→ RECORDS PROVIDED:
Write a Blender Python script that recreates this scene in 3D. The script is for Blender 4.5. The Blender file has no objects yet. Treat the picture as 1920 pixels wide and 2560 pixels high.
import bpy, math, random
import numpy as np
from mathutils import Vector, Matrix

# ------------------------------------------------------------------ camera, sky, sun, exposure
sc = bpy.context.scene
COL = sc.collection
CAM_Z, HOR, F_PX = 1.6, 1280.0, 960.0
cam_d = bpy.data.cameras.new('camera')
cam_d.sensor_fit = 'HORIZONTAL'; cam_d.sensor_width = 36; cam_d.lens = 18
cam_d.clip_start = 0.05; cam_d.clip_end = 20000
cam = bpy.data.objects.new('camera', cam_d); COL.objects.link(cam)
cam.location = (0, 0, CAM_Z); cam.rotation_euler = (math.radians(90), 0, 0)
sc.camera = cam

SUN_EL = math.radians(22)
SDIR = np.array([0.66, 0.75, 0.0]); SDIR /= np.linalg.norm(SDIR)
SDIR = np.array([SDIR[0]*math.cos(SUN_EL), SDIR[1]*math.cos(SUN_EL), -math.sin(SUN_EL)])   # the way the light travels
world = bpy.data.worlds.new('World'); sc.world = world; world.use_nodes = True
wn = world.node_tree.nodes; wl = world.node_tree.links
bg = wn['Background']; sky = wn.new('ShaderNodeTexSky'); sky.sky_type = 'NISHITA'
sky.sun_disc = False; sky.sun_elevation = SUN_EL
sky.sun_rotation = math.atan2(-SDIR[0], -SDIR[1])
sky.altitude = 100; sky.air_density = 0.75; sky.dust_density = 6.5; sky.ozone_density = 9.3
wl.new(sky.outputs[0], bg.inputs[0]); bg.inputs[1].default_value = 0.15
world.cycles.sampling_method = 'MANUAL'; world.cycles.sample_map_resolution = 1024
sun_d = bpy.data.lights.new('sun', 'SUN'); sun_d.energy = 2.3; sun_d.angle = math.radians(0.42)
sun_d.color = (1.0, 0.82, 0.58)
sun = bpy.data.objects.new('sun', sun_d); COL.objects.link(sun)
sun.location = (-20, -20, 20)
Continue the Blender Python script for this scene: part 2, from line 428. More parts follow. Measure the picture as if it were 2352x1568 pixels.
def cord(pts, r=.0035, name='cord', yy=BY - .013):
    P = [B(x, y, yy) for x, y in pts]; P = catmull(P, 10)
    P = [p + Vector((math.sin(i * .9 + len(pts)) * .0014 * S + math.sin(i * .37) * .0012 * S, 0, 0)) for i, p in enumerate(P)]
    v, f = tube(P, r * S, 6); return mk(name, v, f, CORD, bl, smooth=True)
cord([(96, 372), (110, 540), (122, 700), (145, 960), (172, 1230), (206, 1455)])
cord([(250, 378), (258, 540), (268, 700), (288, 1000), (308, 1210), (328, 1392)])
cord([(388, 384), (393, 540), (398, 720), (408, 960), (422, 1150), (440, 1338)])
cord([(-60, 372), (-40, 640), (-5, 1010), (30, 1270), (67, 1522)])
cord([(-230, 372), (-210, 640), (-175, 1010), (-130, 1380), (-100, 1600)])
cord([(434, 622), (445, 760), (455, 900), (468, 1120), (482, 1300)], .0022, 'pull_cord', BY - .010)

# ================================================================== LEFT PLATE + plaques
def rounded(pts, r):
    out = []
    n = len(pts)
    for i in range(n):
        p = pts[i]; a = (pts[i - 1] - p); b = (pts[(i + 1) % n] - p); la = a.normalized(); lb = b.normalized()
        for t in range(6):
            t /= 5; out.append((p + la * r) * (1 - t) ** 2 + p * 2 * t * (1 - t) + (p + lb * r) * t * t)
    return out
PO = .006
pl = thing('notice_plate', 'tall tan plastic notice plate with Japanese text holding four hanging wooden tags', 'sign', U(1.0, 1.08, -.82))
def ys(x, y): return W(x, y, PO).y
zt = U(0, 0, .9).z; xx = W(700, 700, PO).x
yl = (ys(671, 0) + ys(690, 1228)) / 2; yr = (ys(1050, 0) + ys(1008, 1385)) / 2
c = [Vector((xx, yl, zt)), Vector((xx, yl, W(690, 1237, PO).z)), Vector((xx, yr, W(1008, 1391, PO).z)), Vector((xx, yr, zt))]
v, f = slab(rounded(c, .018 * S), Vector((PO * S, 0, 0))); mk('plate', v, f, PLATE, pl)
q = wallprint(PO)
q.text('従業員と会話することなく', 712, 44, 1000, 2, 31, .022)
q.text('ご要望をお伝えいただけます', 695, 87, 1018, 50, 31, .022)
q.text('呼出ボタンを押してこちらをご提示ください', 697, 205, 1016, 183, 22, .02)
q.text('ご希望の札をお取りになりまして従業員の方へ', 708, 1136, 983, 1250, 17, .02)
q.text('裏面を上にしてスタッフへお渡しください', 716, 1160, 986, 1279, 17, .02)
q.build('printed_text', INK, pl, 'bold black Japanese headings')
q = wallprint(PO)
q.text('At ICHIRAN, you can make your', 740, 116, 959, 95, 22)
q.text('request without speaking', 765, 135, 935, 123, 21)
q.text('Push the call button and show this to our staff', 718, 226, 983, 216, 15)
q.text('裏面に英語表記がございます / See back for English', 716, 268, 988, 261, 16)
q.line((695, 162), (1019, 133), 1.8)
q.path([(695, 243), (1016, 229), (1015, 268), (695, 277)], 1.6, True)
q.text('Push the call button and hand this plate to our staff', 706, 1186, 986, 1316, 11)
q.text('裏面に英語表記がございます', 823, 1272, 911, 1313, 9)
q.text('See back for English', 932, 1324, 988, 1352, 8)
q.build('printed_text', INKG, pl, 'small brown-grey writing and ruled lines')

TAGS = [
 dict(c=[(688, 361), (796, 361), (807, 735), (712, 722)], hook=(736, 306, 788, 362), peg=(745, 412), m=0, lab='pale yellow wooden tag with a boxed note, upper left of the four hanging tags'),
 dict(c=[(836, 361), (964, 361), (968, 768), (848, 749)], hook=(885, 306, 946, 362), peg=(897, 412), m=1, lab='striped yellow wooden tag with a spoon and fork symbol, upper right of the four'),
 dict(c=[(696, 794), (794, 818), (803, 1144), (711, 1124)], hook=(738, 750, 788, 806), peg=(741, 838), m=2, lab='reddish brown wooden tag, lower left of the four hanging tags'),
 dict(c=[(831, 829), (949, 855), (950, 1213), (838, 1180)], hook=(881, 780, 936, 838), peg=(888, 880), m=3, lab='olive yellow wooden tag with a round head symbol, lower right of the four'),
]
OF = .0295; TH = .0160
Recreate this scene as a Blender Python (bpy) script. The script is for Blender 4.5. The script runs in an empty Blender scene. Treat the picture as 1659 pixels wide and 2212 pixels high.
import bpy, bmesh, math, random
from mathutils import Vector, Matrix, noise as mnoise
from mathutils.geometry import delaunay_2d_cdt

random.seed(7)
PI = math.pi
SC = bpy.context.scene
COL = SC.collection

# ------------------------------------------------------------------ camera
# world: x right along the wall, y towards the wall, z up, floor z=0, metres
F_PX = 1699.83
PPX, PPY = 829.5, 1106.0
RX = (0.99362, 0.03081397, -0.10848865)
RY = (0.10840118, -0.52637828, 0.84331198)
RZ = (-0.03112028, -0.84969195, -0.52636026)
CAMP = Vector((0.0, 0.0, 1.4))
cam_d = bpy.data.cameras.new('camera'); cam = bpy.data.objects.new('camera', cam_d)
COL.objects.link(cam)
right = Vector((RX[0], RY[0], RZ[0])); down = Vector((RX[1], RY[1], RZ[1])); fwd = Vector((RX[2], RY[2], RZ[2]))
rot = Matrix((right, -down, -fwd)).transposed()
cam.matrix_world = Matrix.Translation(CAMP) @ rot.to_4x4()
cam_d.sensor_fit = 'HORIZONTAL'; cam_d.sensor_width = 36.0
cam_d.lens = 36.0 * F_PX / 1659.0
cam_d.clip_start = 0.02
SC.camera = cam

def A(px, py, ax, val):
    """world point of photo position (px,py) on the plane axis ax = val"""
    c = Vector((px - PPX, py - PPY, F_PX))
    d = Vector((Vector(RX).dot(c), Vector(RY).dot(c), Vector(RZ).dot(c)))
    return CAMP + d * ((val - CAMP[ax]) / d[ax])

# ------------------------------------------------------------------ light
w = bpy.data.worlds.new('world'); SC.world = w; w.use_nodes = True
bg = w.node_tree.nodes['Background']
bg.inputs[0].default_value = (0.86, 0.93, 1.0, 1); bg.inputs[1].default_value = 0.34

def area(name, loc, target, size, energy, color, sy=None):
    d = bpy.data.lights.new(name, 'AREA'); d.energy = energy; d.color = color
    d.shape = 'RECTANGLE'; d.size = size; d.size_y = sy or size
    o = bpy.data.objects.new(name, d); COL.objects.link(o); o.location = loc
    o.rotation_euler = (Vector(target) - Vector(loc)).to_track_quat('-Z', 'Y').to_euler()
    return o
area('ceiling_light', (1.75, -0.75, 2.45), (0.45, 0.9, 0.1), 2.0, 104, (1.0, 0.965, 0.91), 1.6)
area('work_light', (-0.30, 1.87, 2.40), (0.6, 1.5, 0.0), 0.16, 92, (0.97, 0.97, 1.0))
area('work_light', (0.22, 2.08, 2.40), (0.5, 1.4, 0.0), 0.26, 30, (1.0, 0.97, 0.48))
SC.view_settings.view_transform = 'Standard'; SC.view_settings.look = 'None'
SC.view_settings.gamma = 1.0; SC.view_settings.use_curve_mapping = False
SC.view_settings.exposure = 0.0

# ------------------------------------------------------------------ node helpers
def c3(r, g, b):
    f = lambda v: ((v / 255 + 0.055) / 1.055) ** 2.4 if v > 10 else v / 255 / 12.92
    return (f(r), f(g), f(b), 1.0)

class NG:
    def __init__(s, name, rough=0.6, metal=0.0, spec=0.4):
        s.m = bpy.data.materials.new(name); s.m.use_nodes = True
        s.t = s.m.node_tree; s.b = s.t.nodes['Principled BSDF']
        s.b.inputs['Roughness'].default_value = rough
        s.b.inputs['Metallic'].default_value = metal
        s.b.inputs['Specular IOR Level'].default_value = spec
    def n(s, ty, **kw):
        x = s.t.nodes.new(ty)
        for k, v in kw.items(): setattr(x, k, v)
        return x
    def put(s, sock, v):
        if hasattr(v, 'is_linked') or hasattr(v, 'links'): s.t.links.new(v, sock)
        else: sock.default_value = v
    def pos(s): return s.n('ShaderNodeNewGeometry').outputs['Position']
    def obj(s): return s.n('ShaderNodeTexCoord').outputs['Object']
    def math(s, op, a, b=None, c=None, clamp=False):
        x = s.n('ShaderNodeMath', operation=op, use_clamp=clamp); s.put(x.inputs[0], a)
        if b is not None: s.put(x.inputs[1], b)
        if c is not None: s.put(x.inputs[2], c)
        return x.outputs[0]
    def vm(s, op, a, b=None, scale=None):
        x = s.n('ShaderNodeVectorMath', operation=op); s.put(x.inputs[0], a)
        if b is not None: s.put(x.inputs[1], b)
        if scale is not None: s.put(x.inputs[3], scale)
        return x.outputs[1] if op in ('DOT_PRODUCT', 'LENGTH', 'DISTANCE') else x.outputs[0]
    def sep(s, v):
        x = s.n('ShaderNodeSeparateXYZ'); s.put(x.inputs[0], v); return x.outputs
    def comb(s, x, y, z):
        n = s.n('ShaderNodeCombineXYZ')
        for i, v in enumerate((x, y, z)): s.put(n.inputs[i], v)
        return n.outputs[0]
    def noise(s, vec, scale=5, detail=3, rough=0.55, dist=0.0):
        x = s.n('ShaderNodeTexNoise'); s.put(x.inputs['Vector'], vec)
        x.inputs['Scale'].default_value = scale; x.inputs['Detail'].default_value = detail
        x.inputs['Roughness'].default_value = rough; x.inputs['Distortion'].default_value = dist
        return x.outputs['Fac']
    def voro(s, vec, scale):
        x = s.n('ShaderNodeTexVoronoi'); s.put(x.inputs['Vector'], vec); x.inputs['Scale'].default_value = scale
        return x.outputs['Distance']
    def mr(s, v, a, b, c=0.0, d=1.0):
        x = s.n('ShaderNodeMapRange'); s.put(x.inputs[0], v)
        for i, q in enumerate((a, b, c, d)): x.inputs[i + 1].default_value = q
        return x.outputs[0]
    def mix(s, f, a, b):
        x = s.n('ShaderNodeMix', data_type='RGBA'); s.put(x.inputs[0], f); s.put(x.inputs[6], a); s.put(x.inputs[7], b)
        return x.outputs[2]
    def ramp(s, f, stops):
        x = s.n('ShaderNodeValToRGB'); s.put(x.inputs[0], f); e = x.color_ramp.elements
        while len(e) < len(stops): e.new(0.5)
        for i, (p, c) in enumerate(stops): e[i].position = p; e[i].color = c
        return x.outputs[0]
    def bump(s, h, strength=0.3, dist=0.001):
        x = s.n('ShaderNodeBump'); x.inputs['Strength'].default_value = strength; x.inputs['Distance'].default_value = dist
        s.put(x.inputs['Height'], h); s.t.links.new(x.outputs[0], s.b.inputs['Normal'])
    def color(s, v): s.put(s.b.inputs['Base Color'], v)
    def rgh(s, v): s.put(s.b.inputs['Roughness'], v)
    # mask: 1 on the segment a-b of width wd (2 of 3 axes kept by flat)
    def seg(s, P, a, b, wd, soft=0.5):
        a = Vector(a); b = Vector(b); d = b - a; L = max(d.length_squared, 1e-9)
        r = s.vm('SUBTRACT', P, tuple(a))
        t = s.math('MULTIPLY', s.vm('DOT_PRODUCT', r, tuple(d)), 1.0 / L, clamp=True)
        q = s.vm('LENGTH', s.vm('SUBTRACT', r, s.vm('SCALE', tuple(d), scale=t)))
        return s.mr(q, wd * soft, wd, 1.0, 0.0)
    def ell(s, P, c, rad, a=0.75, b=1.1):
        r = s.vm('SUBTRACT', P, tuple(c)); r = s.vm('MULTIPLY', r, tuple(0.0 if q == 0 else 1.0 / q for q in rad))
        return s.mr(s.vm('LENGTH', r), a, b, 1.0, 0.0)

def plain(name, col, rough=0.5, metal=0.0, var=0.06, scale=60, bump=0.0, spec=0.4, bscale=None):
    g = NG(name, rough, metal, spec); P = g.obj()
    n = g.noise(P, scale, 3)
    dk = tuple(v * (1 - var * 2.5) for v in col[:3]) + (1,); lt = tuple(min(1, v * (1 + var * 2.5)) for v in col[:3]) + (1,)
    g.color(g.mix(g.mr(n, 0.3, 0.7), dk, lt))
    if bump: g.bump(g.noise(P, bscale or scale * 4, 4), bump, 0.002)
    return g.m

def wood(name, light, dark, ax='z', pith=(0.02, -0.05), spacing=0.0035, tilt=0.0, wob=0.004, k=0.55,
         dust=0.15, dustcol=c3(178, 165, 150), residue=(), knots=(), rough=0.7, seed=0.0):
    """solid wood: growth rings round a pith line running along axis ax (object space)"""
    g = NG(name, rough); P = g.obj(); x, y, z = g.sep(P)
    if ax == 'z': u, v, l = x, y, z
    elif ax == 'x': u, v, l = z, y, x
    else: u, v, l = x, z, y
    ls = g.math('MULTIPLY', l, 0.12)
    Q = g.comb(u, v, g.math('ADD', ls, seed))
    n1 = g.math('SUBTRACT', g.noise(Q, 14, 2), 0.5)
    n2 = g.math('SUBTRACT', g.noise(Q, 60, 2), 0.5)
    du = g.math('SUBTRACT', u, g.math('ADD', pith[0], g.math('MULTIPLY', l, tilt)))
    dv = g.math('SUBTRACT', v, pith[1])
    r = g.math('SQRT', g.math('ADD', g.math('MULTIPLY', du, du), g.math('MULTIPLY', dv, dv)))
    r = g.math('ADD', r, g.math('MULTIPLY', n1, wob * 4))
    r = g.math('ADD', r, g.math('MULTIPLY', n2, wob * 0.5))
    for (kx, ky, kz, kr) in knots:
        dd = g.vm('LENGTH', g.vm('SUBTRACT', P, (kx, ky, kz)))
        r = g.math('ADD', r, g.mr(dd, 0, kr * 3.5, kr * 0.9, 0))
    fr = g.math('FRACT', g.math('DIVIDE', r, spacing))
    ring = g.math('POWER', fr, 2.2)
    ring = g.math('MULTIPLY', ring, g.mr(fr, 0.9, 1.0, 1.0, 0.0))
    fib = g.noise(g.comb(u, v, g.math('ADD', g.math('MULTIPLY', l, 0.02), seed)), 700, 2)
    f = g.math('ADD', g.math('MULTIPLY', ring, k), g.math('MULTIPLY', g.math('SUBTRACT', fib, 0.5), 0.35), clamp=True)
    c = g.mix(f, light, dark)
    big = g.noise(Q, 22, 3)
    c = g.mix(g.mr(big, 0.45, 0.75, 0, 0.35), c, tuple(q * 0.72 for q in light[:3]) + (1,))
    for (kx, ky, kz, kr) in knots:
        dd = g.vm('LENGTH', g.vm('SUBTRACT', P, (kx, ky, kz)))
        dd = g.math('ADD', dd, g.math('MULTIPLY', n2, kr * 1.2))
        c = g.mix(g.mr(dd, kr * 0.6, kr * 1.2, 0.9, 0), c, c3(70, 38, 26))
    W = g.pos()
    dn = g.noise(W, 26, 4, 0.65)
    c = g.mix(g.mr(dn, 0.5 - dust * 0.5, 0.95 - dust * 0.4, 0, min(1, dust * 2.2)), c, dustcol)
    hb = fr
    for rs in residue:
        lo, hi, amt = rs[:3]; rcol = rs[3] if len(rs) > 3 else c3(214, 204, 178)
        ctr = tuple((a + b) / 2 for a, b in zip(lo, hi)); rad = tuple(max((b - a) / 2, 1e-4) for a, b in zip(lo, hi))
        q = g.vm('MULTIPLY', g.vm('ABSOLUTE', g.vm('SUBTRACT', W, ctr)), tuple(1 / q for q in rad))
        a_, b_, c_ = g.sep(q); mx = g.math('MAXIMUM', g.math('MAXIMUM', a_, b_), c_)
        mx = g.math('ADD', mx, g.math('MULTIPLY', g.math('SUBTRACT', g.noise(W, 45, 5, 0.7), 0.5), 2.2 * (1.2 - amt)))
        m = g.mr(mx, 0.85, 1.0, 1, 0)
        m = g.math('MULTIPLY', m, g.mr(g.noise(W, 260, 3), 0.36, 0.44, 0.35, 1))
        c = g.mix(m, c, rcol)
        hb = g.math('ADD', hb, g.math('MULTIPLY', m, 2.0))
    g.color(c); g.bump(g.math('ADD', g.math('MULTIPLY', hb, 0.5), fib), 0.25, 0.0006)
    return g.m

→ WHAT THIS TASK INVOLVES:
Reproduce verbatim only the segment of the listing bounded by the line containing "Continue the Blender" and the line containing "1300)], .0022, 'pull_cord', BY - .010)", with both boundary lines included.

→ RESPONSE FOR THIS EXERCISE:
Continue the Blender Python script for this scene: part 2, from line 428. More parts follow. Measure the picture as if it were 2352x1568 pixels.
def cord(pts, r=.0035, name='cord', yy=BY - .013):
    P = [B(x, y, yy) for x, y in pts]; P = catmull(P, 10)
    P = [p + Vector((math.sin(i * .9 + len(pts)) * .0014 * S + math.sin(i * .37) * .0012 * S, 0, 0)) for i, p in enumerate(P)]
    v, f = tube(P, r * S, 6); return mk(name, v, f, CORD, bl, smooth=True)
cord([(96, 372), (110, 540), (122, 700), (145, 960), (172, 1230), (206, 1455)])
cord([(250, 378), (258, 540), (268, 700), (288, 1000), (308, 1210), (328, 1392)])
cord([(388, 384), (393, 540), (398, 720), (408, 960), (422, 1150), (440, 1338)])
cord([(-60, 372), (-40, 640), (-5, 1010), (30, 1270), (67, 1522)])
cord([(-230, 372), (-210, 640), (-175, 1010), (-130, 1380), (-100, 1600)])
cord([(434, 622), (445, 760), (455, 900), (468, 1120), (482, 1300)], .0022, 'pull_cord', BY - .010)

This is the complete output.